Kazakhstan plans to form a consortium with global energy companies to explore and develop potentially huge hydrocarbon reserves in the Caspian Depression, Energy Minister Vladimir Shkolnik said on Monday.
Central Asia’s largest economy and the second-largest post-Soviet oil producer after Russia, Kazakhstan for several years has touted the “Eurasia” project, keen to attract capital and technology to drill super-deep oil wells in its west.

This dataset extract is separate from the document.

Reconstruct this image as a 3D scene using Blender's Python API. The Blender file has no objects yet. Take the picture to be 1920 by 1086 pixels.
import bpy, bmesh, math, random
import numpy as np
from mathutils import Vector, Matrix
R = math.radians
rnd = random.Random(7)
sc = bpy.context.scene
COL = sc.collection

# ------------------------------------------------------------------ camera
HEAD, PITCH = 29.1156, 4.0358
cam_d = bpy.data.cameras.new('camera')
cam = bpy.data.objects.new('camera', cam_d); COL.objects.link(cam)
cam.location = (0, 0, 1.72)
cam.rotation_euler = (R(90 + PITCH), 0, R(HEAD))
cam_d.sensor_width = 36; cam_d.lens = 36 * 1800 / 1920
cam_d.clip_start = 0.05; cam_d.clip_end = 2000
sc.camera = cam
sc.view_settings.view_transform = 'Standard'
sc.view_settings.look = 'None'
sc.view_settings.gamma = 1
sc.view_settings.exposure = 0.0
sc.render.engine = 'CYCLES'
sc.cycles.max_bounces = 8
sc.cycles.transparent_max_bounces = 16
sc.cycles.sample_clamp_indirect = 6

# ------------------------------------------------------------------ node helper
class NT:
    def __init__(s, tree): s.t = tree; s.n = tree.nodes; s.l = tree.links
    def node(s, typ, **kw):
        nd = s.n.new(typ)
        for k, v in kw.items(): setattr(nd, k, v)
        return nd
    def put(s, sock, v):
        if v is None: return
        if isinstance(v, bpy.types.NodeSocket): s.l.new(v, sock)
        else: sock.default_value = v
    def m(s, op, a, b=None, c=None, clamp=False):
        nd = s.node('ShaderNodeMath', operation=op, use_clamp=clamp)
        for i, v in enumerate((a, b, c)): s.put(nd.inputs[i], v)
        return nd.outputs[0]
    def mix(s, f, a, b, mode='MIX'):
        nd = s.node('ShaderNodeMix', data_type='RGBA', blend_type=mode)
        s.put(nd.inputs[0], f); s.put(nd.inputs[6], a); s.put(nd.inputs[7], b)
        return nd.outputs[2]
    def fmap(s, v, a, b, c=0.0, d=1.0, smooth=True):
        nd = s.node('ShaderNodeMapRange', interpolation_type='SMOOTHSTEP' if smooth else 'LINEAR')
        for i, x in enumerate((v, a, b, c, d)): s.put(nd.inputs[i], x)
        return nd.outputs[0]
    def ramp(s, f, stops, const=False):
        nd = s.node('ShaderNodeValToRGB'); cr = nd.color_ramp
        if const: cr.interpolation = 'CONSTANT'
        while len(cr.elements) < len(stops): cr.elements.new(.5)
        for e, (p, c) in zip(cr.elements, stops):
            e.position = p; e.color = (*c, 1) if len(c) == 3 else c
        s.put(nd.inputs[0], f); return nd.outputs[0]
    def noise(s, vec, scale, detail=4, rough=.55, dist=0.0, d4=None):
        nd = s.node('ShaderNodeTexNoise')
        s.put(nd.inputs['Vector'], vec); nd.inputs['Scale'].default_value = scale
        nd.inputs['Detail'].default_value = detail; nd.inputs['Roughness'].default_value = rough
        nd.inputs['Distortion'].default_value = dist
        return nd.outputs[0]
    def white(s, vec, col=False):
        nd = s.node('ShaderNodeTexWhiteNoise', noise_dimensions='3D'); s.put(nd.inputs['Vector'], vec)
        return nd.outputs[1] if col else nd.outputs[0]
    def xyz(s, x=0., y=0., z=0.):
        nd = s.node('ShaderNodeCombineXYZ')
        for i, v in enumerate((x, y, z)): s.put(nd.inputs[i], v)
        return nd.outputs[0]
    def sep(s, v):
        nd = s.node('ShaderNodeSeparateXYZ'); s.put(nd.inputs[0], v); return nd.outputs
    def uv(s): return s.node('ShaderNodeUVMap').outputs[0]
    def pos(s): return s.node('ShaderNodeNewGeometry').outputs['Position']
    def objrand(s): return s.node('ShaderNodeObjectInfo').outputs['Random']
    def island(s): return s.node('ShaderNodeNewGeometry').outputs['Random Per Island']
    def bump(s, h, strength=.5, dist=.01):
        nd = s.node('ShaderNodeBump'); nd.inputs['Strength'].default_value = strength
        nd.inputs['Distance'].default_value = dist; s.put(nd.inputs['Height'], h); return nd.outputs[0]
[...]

“Based on studies by international experts, the Caspian Depression is estimated to hold giant hydrocarbon reserves of some 60 billion tonnes of oil,” Shkolnik told parliament. “This is why we are starting to implement the Eurasia project with the use of innovative geological technologies.”
“Five of the world’s leading oil and gas companies have displayed interest in this project and we are now forming a consortium,” Shkolnik said.
He gave no details or time frame.
Kazakhstan had originally pinned hopes of a sharp rise in its oil output on the Kashagan oilfield in the Caspian Sea, the world’s biggest oil discovery in decades.
But gas leaks detected at Kashagan halted oil production just a few weeks after its launch in September 2013.
Shkolnik reiterated on Monday that output at Kashagan would not restart before the end of 2016.
Kazakhstan’s oil production will remain stagnant at 80.8 million tonnes this year, he said.
Taking into account Kashagan’s output and higher output at the Chevron-len Tengizchevroil
venture, the country’s oil production is forecast to peak at 113 million tonnes in 2031, Shkolnik said.